Woodford would not be drawn on whether he would be investing in AstraZeneca (AZN), as he said “a lot can happen in the next couple of weeks”.
Many of the stocks that Woodford held in the Invesco Perpetual Income and High Income funds have benefited from a significant increase in share price since last summer, leading to concerns as to whether they would be too pricey for the value-biased Woodford to justify buying for the new fund.
Woodford defended his investment style, saying that he still believed those defensive sectors to be undervalued.
Speaking with City journalists last night, Woodford said that he had received positive feedback from both the industry and investors regarding the new business.
“The opportunity arose to set up my own offering from scratch – a fund management business fit for the 21st century,” said Woodford. “Large bureaucratic associations are not able to be flexible. They are not able to adapt to the challenges of RDR and work with new technologies to communicate to clients. Woodford Funds as a company will be a very different offering – but expect business as usual when it comes to stock selection and the running of the new income fund.”

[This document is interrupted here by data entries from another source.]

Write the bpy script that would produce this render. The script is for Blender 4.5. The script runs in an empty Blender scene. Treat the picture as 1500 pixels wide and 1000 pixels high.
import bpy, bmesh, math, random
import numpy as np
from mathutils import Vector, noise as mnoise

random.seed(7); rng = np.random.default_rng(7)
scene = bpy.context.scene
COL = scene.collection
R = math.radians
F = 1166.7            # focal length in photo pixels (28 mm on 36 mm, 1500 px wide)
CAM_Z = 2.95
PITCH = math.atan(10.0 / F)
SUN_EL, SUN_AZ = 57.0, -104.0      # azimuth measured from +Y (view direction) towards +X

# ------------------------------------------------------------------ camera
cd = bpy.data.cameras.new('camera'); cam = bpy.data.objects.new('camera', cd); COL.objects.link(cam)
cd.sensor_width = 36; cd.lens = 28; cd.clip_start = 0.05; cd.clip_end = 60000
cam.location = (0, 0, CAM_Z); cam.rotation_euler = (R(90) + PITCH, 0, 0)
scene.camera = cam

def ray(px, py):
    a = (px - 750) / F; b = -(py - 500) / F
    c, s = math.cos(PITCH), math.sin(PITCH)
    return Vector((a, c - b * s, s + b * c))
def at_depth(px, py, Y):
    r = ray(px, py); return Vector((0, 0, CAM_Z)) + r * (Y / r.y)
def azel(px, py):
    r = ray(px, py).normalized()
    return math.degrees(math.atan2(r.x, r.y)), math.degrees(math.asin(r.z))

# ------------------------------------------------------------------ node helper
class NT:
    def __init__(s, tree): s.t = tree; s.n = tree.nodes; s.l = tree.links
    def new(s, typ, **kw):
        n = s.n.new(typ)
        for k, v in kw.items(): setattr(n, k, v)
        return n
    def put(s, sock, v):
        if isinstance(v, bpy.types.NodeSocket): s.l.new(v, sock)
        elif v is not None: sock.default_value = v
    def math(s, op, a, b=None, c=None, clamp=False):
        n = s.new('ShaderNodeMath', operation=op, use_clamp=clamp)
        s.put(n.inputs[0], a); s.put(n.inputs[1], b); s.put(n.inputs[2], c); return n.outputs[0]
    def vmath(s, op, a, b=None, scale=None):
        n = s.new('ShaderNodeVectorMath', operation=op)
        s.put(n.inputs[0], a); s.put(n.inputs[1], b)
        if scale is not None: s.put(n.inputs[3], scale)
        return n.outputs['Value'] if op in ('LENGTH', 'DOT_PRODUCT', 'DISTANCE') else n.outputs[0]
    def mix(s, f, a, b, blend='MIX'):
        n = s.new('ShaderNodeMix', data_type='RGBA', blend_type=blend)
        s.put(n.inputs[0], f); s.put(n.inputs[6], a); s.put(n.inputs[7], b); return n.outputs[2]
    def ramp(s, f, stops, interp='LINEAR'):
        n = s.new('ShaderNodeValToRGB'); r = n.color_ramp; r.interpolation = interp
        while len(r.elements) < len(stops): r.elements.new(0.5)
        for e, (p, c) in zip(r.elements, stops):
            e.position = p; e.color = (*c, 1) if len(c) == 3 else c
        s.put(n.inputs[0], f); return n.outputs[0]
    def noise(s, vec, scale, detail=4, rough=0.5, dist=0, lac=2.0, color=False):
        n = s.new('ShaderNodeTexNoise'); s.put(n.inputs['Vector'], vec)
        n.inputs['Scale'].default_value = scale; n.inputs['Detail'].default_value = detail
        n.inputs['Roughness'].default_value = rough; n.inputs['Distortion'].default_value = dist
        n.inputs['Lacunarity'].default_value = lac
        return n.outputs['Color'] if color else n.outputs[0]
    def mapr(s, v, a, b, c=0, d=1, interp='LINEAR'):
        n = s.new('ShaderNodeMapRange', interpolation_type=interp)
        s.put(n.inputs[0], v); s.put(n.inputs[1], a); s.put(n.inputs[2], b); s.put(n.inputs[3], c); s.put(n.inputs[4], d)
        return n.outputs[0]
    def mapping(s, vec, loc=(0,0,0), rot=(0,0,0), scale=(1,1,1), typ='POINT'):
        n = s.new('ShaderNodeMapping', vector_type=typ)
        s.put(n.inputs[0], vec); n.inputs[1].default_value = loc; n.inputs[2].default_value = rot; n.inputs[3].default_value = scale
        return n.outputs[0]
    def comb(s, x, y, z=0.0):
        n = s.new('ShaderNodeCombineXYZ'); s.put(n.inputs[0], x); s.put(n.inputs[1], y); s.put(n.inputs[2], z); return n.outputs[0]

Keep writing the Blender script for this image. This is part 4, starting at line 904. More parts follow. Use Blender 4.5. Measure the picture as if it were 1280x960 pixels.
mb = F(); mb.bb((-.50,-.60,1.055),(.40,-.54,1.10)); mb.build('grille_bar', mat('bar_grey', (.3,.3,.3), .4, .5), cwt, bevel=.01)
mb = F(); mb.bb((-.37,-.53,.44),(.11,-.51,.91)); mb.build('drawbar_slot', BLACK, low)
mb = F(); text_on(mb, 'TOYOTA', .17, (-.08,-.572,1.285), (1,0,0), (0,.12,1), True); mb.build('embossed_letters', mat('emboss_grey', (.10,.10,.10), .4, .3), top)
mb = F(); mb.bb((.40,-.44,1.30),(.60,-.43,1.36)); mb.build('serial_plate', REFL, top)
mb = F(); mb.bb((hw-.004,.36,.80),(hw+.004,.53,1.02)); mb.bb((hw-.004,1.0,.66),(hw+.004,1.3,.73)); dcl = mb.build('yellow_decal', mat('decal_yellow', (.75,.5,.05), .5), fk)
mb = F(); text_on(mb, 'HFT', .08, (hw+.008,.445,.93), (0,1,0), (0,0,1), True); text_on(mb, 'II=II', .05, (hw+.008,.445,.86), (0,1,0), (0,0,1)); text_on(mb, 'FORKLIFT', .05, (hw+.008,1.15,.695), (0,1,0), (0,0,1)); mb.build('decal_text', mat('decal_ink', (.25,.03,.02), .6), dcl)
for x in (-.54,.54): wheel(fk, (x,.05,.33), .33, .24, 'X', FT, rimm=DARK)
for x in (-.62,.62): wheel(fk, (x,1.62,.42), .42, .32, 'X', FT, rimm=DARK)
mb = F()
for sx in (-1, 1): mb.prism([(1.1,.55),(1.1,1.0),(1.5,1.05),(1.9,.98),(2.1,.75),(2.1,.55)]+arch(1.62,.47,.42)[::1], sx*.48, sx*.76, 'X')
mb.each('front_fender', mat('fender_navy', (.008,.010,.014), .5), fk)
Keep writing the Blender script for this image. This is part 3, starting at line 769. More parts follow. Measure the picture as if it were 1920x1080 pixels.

During the latter years of his time at Invesco Perpetual Woodford became increasingly media shy, which caused some outlets to accuse him of elitism. Woodford accepted these claims and said that while his first priority would always be the running of money as that is what his investors paid him to do, there would be efforts to ensure there was continued dialogue between Woodford Funds and the outside world – particularly through the use of social media.